Por sua vez, a Secretaria de Direitos Humanos da Presidência da República (SDH/PR), responsável por diversas iniciativas da área da infância, tem apresentado nos últimos anos baixa execução em várias ações. Em 2011, por exemplo, estavam previstos quase R$ 19 milhões para o Sinase, mas não foi gasto nem meio milhão. A verba se destinaria a ações, como formação de operadores do Sistema e apoio à construção ou reforma de unidades de internação. Esse programa é também desenvolvido por outros órgãos, como o Ministério do Desenvolvimento Social, que teve melhor execução.
Também para o Sistema de Garantia de Direitos da Criança e do Adolescente utilizou-se pouco mais da metade dos R$ 4,6 milhões disponíveis. Nessa iniciativa estava prevista a capacitação dos agentes do sistema, que recebeu menos da metade da verba disponível. Já as ações de promoção de boas práticas e apoio aos fóruns regionais tiveram melhor execução.
Em nota, a SDH afirmou que executa “em média 95%” do valor empenhado, que é o montante reservado, já comprometido com uma ação. Entretanto, mesmo se analisado esses valores a execução segue baixa. Em 2011, dos R$ 13 milhões empenhados para o Sinase, utilizou-se oito milhões. Já para o Sistema de Garantia de Direitos, havia pouco mais de três milhões de reais empenhados e gastou-se dois milhões e seiscentos mil.
Para o advogado e membro do Movimento Nacional de Direitos Humanos, Carlos Nicodemos, a questão da baixa execução tem a ver com o projeto político dentro da SDH e suas ações prioritárias. “A secretaria operou a política mais no campo simbólico e do compromisso moral”, afirma. Nicodemos cita a situação dos conselhos tutelares como exemplo de que falta implementação da política anunciada. Ele acredita ainda que a baixa execução se reflete em cortes orçamentários posteriormente. “É um ministério com pouco privilégio e interlocução junto ao governo, com baixa capacidade de trazer a pauta para a sociedade”, completa o advogado.

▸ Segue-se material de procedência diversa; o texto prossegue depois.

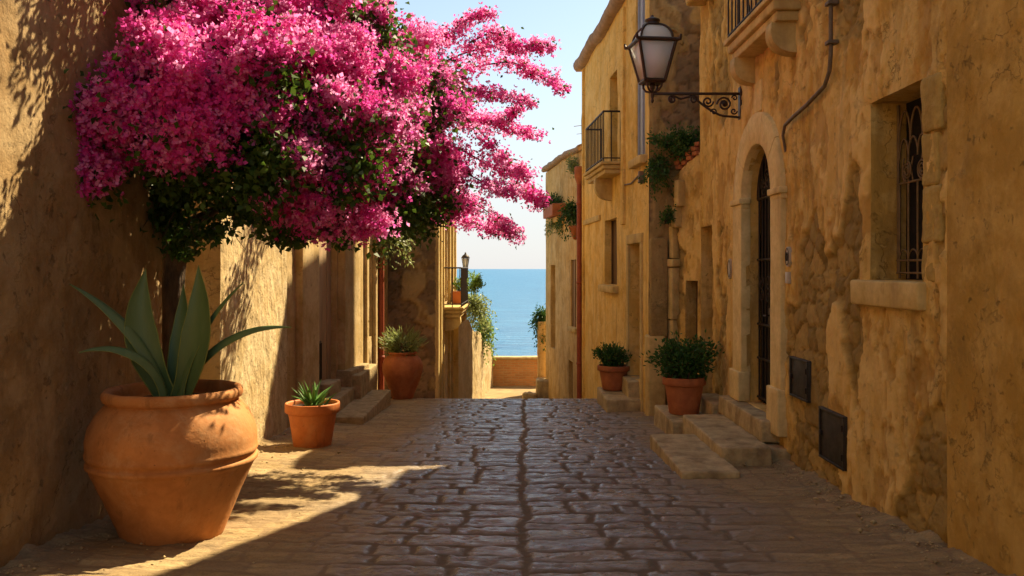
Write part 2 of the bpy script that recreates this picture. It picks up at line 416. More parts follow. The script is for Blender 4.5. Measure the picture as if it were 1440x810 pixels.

A não execução de parte do orçamento é algo corriqueiro e inclusive previsto, já que o orçamento é autorizativo e não impositivo. Ou seja, o governo pode realizar tais gastos, mas ele não é obrigado a isso. “A Dilma e qualquer presidente brasileiro, caso não queira gastar, pode simplesmente não fazê-lo, mas há exceções já que alguns gastos têm caráter obrigatório”, explica o professor da UFABC, Sérgio Praça. “Esse modelo afeta especialmente áreas não prioritárias para o governo”, analisa o professor.
Nesse panorama, a pressão social é apontada como fundamental para que as políticas formuladas sejam implementadas. A Fundação Abrinq há anos acompanha essa temática. Para o técnico da instituição Fábio Silva Tsunoda, há meios para garantir que o orçamento seja implantado, sendo que alguns passam pela via judicial e outros pela participação da sociedade civil. “Eles podem ajudar no exercício de uma gestão de um orçamento mais equilibrado e pressionar para que haja vontade política”, diz.